Persistence Of Vision
Dedicated to preserving and presenting the art of Cinema

For Immediate Release
Unseen Treasures of Filmmaker Orson Welles
Coming To Northampton, MA
March 11 & 12, 2006 2:00PM only
"The cinema has no boundaries -- it's a ribbon of dream."
–Orson Welles
Movie lovers in New England’s Pioneer Valley will soon be treated to a-once-in-a-lifetime opportunity to see legendary cinema, some of it never unavailable to theaters. Unseen and rare treasures of the film director who created the film most often voted “The Greatest Film Of All Time” will have two very special showings at the Academy Of Music, 274 Main Street, Northampton, Massachusetts on the afternoons of March 11 and 12, 2006 at 2:00 PM. A portion of the weekend’s proceeds will go for the benefit of Amherst Community Television (ACTV) and their outstanding internship program helping area students develop skills of filmmaking and visual communication.
POV’s Larry Jackson, former Managing Director of The Orson Welles Cinema Complex in Cambridge, MA, and a longtime friend and associate of the director Orson Welles, has made arrangements with Welles’ cinematographer and closest friend, Gary Graver, to present an eye-opening program of Welles rarities and curiosities that are an absolute must for any filmmaker or lover of cinema anywhere. Few in the world have ever had access to some of this material.
At Welles’ side from 1970 until his death in 1985, Gary Graver worked on many of the master’s films, including THE OTHER SIDE OF THE WIND, FILMING OTHELLO and F FOR FAKE. (He was also cinematographer on dozens of other films, including a number cult classics.) Graver and his wife Jillian are caretakers of Welles’ own archive of his works, including a number of the legendary “lost” or unfinished works, like THE MERCHANT OF VENICE. No Wellesian can afford to miss this chance, not only to see such rare footage, but also to share an afternoon with the man who worked most closely with Welles for the last 15 years of his life and who will share his own stories of the adventure and his inside observations on the director’s career.

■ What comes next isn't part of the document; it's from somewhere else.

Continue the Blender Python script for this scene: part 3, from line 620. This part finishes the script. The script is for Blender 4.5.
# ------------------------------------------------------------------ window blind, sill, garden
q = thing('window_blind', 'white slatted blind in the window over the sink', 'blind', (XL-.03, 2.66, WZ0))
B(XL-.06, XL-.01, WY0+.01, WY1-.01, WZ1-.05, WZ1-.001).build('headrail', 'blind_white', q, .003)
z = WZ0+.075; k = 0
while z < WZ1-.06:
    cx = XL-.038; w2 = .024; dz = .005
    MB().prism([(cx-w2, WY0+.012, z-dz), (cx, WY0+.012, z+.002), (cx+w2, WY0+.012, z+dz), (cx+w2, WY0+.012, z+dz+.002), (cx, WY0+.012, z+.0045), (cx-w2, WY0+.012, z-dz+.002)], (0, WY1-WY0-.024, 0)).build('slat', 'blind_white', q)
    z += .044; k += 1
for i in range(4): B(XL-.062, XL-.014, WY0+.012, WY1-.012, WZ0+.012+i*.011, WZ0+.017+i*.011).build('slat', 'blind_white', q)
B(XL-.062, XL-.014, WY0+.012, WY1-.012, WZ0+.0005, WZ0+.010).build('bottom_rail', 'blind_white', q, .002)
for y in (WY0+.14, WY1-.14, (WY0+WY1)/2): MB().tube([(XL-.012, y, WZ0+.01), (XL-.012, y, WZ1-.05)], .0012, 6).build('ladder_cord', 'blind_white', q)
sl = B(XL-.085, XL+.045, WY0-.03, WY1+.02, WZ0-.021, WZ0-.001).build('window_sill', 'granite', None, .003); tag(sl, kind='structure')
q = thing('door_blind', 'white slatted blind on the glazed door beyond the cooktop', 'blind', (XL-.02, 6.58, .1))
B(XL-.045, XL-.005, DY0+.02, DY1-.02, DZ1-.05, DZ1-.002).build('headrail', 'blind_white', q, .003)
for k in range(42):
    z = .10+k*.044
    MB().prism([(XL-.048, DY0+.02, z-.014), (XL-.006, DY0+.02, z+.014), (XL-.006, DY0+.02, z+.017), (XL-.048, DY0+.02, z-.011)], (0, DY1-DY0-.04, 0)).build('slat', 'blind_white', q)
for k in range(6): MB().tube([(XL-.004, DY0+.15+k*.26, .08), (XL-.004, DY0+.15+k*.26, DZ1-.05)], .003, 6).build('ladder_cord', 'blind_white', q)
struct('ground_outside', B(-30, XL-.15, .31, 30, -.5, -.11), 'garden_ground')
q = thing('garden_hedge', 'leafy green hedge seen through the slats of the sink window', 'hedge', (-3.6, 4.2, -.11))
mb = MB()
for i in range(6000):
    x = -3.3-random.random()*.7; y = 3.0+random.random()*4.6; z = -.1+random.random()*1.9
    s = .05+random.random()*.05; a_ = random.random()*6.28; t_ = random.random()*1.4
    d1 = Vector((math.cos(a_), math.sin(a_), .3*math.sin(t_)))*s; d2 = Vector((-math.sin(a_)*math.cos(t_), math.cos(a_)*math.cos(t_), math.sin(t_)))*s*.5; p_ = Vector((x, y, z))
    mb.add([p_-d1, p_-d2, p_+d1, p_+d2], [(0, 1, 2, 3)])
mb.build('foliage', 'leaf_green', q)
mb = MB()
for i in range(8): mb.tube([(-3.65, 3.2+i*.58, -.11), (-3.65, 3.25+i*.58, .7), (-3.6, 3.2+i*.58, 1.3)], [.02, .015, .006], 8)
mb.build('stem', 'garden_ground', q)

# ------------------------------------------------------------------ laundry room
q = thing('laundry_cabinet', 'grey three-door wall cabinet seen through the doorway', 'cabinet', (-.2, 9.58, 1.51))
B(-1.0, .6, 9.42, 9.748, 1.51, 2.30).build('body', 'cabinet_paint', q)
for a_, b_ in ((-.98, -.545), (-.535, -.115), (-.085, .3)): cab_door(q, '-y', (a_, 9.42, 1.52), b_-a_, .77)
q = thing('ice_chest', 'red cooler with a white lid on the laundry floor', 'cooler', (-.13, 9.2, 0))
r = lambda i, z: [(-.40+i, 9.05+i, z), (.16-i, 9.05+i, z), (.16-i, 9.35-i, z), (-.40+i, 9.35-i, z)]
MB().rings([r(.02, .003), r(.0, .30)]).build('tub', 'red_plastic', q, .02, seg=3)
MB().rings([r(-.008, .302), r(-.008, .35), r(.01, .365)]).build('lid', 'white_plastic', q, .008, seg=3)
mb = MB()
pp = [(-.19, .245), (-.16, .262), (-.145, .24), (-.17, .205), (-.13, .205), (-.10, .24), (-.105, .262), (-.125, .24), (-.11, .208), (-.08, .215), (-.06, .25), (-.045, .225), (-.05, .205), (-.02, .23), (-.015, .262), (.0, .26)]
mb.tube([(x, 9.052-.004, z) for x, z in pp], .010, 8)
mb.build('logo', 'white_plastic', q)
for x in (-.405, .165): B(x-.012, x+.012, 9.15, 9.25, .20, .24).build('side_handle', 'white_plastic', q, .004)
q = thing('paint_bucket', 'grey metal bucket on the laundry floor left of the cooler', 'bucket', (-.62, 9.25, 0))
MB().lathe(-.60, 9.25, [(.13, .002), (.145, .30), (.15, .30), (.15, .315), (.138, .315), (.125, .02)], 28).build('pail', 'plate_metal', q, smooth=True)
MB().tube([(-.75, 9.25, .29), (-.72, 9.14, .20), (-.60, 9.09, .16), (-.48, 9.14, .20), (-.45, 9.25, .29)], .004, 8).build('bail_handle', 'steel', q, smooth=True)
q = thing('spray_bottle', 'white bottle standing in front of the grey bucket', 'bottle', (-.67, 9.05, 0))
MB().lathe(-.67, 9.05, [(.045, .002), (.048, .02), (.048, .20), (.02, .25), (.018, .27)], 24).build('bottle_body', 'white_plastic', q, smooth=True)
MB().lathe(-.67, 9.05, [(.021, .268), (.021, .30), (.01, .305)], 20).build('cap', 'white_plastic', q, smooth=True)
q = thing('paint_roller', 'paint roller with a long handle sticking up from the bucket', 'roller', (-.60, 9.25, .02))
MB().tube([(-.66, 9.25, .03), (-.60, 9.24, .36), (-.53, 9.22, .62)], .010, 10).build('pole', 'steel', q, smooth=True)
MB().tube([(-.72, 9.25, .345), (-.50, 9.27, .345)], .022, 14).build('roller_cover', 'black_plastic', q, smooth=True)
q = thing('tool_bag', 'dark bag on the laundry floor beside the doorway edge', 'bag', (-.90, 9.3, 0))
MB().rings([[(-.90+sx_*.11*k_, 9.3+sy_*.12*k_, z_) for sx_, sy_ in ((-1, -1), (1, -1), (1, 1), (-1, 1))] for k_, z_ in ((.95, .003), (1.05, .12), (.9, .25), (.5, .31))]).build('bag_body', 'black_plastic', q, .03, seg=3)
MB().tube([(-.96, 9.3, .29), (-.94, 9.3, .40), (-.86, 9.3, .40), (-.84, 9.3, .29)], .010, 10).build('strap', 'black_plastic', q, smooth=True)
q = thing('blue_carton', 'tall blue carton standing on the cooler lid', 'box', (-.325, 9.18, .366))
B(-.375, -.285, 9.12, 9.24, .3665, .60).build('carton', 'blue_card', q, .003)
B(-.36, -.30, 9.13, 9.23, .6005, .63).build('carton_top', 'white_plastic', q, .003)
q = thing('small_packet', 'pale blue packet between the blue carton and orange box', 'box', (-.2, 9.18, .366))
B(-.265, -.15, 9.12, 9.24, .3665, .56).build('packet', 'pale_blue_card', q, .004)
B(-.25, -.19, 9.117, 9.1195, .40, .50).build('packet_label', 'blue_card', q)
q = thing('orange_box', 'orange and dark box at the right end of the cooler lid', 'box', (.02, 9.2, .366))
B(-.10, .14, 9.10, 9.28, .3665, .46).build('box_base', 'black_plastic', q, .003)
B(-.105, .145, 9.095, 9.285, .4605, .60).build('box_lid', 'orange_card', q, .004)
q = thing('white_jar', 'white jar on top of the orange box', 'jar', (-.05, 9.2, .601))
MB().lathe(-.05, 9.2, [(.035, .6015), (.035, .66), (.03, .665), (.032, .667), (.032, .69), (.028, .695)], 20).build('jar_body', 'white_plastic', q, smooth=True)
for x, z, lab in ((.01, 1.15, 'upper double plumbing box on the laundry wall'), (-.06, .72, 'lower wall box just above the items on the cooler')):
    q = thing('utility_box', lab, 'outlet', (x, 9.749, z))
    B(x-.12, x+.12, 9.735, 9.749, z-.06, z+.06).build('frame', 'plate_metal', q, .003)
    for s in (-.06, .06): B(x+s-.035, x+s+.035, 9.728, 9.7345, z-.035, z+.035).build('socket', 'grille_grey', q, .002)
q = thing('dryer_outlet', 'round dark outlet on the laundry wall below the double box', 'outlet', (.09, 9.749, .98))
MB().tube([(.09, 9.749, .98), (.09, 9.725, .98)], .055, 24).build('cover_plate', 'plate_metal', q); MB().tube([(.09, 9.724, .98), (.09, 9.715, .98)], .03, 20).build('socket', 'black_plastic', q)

Probably no film artist was ever so misunderstood or beleaguered as the “boy genius” Orson Welles, whose formal education ended at age 15, and who, in 1941 at the age of 25, turned Hollywood on its ear with Citizen Kane, reinventing the syntax of cinema and leading it into the medium we know today.
Welles was the ultimate independent filmmaker long before there were any “Indies.” He was the rebel who always refused to play by the rules. Welles made some of his most interesting work abroad and essentially on his own, piecing together resources and financing as he went along, against great odds and orthodoxy, in order to maintain his artistic freedom to create masterpieces like his Falstaff treatment, CHIMES AT MIDNIGHT, which won the Grand Prize at the 20th Cannes Film Festival in 1966, and like his still unseen final testament on the conflict between art and Hollywood, starring John Huston.
The program will include some surprise material from two of Welles’ unreleased films, including his last. As he has at only a handful of major international film festivals and national cinemathéques, Graver will present choices from Welles’ own archive. But the March event will feature more than films and film excerpts. From the perspective of Welles’ closest collaborator, Graver will also speak about the experience of working with Welles, his vision, his creative process of writing, acting and directing, and the challenges he faced throughout the years.